Exercise prompt => Repeat, exactly, the run of lines that opens with the line containing "row(-3, [k - 0.5 for k in range(-8, 24)])" and closes with the line containing "row(2, [8.30] +", and leave all other lines out.

■ ■ ■ ■ ■ ■ ■

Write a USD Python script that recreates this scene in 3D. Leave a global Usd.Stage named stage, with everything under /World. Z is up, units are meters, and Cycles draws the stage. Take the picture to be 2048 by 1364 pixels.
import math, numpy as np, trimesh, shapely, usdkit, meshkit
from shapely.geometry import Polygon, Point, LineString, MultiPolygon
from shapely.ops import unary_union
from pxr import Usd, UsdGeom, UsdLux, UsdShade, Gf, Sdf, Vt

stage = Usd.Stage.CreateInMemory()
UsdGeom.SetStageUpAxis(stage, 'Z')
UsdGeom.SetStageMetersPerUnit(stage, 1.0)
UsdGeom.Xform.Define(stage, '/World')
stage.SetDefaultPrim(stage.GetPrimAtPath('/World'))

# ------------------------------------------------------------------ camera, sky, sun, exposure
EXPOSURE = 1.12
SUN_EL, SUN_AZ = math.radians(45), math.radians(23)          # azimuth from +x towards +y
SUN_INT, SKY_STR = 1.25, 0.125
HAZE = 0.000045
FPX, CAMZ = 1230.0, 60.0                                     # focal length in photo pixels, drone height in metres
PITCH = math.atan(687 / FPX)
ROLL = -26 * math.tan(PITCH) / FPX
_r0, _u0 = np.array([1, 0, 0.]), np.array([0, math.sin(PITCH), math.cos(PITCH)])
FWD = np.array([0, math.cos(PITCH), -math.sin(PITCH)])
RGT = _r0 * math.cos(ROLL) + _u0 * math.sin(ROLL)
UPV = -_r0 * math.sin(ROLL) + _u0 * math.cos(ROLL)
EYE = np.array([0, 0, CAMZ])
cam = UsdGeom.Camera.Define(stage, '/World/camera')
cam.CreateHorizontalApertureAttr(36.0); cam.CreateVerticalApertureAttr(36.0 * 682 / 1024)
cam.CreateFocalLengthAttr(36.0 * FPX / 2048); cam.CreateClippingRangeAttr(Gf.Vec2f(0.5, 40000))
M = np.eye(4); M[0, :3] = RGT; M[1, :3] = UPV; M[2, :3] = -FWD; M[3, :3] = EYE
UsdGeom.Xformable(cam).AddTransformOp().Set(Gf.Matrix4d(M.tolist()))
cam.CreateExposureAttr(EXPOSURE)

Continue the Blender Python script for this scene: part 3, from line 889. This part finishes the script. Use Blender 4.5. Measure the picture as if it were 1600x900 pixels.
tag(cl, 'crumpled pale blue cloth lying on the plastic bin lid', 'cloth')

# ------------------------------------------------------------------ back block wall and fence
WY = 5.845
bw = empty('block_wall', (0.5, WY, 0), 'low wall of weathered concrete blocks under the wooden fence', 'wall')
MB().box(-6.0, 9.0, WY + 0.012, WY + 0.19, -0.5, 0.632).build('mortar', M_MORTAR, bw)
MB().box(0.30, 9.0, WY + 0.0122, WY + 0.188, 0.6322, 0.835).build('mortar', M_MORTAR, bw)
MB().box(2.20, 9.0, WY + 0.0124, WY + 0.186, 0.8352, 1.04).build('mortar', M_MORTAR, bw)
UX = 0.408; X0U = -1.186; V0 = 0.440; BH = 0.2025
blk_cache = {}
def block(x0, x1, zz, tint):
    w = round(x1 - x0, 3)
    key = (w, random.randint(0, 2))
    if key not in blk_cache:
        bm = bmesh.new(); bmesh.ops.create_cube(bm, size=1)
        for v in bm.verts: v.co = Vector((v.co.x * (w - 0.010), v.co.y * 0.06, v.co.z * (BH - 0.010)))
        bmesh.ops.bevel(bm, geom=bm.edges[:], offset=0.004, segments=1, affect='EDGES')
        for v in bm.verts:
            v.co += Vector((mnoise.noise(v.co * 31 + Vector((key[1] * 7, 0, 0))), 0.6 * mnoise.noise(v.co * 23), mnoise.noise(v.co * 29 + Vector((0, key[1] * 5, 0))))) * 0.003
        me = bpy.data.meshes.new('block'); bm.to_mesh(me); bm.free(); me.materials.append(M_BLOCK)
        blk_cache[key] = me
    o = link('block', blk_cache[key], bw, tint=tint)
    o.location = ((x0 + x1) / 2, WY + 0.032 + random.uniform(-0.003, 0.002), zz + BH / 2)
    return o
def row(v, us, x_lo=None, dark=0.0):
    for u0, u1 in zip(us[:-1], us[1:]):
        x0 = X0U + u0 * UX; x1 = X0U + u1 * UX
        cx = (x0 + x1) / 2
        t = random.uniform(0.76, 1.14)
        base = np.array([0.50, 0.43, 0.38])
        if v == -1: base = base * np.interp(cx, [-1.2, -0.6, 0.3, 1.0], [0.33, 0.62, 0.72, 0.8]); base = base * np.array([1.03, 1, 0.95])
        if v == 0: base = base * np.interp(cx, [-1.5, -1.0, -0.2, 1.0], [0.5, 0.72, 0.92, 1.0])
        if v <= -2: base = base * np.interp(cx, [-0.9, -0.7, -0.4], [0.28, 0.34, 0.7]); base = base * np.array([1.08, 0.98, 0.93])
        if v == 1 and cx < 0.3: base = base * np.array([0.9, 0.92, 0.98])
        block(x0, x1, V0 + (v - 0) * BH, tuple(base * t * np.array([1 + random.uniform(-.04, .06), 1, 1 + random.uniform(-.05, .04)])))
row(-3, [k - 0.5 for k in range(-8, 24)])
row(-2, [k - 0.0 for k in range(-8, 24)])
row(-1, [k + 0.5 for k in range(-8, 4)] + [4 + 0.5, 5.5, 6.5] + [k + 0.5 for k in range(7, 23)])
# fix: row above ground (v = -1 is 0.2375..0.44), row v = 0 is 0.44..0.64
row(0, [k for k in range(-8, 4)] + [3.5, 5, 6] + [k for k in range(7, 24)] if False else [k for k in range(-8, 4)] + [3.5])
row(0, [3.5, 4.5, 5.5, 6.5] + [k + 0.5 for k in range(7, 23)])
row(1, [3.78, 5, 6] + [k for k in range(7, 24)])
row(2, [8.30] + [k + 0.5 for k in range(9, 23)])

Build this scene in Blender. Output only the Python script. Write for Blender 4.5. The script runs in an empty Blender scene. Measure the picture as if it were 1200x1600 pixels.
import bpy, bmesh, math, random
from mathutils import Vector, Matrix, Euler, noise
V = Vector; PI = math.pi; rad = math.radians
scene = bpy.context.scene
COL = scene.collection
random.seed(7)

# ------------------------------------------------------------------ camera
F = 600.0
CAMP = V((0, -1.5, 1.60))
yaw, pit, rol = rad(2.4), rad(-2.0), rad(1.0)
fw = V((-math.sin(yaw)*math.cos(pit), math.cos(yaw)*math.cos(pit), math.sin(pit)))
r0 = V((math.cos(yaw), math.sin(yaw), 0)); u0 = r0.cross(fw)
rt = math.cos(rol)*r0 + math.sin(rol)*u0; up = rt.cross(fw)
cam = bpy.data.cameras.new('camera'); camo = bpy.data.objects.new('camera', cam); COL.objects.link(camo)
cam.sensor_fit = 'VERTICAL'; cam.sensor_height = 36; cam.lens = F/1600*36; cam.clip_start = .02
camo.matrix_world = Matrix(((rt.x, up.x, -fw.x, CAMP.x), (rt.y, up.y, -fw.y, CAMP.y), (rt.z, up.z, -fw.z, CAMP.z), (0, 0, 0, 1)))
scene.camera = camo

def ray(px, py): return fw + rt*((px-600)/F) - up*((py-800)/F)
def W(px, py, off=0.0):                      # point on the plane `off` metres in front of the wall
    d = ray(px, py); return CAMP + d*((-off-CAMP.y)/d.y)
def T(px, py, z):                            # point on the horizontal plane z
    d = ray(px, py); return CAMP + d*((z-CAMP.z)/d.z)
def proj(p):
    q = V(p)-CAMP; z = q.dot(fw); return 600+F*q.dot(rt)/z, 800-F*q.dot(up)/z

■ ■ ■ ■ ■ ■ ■

Task result =>
row(-3, [k - 0.5 for k in range(-8, 24)])
row(-2, [k - 0.0 for k in range(-8, 24)])
row(-1, [k + 0.5 for k in range(-8, 4)] + [4 + 0.5, 5.5, 6.5] + [k + 0.5 for k in range(7, 23)])
# fix: row above ground (v = -1 is 0.2375..0.44), row v = 0 is 0.44..0.64
row(0, [k for k in range(-8, 4)] + [3.5, 5, 6] + [k for k in range(7, 24)] if False else [k for k in range(-8, 4)] + [3.5])
row(0, [3.5, 4.5, 5.5, 6.5] + [k + 0.5 for k in range(7, 23)])
row(1, [3.78, 5, 6] + [k for k in range(7, 24)])
row(2, [8.30] + [k + 0.5 for k in range(9, 23)])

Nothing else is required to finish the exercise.